WRITTEN TASK >> Starting at the line that contains "rand=True, lo=.40, hi=.56)", write out each line through the end of the data below, exactly as it stands. Skip any pictures.

Scripts that build scenes:
----

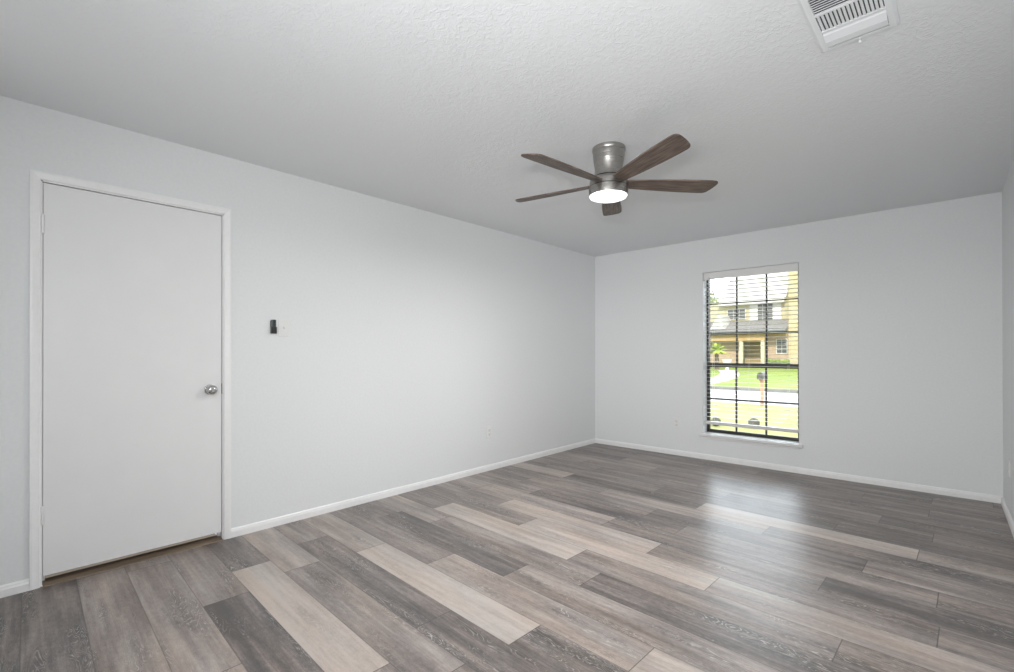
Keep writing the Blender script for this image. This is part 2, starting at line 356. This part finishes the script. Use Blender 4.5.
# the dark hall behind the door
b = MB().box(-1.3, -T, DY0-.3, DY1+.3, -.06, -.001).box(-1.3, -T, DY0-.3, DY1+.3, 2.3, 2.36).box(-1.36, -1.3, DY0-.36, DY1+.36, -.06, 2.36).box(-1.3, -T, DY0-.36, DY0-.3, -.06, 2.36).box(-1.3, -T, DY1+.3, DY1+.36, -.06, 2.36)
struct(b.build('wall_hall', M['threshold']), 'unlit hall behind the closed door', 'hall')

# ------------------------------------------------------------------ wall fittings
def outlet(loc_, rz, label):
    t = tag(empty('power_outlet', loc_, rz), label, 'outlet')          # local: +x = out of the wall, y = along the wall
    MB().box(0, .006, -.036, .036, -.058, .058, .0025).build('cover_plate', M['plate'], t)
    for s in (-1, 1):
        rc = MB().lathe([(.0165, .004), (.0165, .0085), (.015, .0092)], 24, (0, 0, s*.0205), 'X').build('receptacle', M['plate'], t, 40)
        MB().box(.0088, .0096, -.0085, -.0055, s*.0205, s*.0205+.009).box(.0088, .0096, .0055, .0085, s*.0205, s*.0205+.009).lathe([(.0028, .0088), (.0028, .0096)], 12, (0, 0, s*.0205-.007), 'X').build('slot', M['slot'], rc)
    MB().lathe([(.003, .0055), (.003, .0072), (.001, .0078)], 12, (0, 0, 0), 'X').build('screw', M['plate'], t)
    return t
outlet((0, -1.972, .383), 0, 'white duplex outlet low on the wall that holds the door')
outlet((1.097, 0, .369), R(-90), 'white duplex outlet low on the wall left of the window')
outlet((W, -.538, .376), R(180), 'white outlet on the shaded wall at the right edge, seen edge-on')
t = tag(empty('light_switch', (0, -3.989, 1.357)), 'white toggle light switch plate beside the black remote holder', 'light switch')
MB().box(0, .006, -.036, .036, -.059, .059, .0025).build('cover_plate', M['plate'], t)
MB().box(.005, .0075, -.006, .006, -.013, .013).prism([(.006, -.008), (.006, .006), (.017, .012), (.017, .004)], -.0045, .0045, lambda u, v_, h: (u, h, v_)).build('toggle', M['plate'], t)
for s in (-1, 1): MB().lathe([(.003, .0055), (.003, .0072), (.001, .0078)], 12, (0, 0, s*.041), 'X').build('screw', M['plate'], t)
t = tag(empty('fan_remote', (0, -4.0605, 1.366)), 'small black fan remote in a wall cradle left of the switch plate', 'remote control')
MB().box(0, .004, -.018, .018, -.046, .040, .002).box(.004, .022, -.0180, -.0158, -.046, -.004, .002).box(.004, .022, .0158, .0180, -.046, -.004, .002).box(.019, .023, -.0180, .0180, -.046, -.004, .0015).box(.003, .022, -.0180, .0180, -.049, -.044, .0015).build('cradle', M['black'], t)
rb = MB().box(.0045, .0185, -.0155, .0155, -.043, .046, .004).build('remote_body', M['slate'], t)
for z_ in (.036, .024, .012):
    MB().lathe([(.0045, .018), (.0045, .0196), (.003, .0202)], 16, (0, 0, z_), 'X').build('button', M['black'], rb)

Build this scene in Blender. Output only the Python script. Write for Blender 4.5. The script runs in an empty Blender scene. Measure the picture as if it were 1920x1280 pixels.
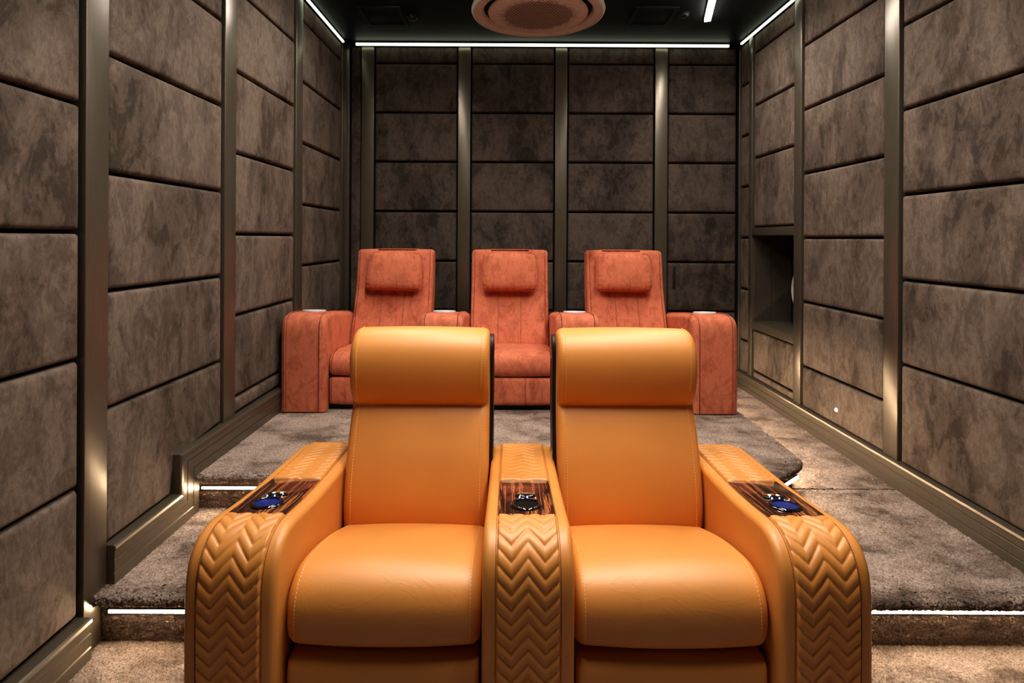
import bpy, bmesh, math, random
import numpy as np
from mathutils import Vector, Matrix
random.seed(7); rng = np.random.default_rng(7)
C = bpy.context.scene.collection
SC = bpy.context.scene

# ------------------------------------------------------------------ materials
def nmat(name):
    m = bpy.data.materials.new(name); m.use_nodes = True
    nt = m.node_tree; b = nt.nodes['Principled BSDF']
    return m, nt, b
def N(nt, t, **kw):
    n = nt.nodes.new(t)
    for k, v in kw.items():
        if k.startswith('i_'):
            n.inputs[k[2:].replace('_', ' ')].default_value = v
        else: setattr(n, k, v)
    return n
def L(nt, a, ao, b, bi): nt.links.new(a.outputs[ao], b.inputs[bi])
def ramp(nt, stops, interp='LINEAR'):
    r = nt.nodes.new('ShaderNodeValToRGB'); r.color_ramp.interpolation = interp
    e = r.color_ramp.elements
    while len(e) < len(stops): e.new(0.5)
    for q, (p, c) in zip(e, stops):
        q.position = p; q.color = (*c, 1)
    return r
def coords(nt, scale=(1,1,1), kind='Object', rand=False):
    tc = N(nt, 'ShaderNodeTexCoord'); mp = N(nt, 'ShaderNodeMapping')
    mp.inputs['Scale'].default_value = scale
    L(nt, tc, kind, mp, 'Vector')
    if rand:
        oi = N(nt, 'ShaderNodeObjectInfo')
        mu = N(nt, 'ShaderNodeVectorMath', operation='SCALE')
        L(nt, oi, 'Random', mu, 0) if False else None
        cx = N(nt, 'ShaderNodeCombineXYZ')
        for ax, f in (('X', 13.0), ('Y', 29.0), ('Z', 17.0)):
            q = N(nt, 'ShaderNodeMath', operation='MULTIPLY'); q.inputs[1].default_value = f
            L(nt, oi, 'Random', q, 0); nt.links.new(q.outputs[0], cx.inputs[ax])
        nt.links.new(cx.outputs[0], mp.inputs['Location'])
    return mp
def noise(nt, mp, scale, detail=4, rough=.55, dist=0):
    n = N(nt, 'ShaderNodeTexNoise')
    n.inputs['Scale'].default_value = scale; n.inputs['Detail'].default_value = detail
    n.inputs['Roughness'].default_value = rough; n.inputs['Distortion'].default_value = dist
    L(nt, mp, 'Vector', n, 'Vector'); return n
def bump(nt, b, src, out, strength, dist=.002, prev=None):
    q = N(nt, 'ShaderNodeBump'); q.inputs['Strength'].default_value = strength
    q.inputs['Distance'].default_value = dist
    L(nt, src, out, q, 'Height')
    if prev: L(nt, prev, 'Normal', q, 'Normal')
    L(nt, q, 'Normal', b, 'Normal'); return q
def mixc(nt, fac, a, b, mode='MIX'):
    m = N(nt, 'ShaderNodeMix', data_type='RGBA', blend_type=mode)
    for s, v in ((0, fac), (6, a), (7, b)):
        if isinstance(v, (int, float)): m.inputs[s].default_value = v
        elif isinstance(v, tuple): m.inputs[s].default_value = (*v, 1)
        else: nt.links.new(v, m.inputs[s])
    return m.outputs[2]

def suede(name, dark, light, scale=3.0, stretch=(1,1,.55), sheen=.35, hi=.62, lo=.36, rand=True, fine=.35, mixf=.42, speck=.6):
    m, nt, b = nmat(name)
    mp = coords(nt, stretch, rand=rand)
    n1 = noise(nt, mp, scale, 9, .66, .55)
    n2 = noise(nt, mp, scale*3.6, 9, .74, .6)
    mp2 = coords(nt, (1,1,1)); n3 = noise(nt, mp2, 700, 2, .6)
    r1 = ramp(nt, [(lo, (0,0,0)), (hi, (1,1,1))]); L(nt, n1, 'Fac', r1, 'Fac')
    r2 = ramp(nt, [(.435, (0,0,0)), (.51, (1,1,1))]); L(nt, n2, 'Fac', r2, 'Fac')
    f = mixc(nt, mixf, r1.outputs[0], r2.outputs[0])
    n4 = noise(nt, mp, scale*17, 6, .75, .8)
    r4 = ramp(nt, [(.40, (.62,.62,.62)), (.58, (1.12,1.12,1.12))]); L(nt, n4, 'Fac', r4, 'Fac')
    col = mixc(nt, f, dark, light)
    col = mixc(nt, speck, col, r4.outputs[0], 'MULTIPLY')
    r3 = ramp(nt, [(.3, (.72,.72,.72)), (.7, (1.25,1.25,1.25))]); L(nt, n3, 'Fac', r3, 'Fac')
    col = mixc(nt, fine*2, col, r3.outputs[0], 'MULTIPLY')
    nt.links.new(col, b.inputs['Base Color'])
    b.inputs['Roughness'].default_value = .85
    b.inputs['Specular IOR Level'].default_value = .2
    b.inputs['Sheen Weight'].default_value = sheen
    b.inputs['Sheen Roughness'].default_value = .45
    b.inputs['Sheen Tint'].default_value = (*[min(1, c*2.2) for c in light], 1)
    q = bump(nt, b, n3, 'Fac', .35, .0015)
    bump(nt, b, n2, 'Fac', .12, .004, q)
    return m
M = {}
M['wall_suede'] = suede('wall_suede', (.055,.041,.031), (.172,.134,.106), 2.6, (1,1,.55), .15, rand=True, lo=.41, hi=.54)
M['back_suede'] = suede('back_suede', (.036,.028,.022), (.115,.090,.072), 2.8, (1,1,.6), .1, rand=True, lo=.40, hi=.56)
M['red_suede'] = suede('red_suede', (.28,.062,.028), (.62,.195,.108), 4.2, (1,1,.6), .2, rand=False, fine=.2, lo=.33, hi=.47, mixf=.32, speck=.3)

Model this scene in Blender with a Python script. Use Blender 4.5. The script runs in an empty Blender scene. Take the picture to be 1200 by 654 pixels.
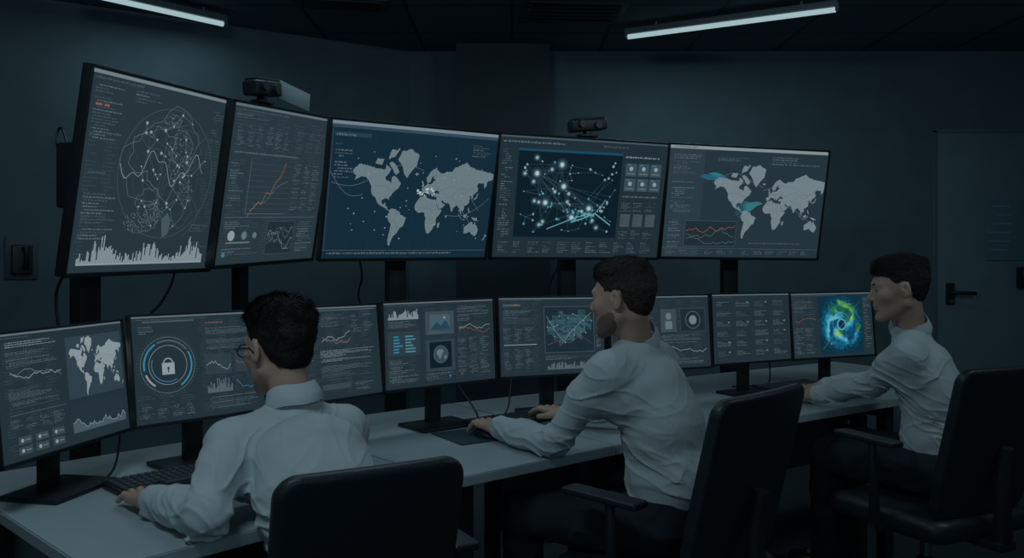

----

TASK ANSWER >>
M['back_suede'] = suede('back_suede', (.036,.028,.022), (.115,.090,.072), 2.8, (1,1,.6), .1, rand=True, lo=.40, hi=.56)
M['red_suede'] = suede('red_suede', (.28,.062,.028), (.62,.195,.108), 4.2, (1,1,.6), .2, rand=False, fine=.2, lo=.33, hi=.47, mixf=.32, speck=.3)

Model this scene in Blender with a Python script. Use Blender 4.5. The script runs in an empty Blender scene. Take the picture to be 1200 by 654 pixels.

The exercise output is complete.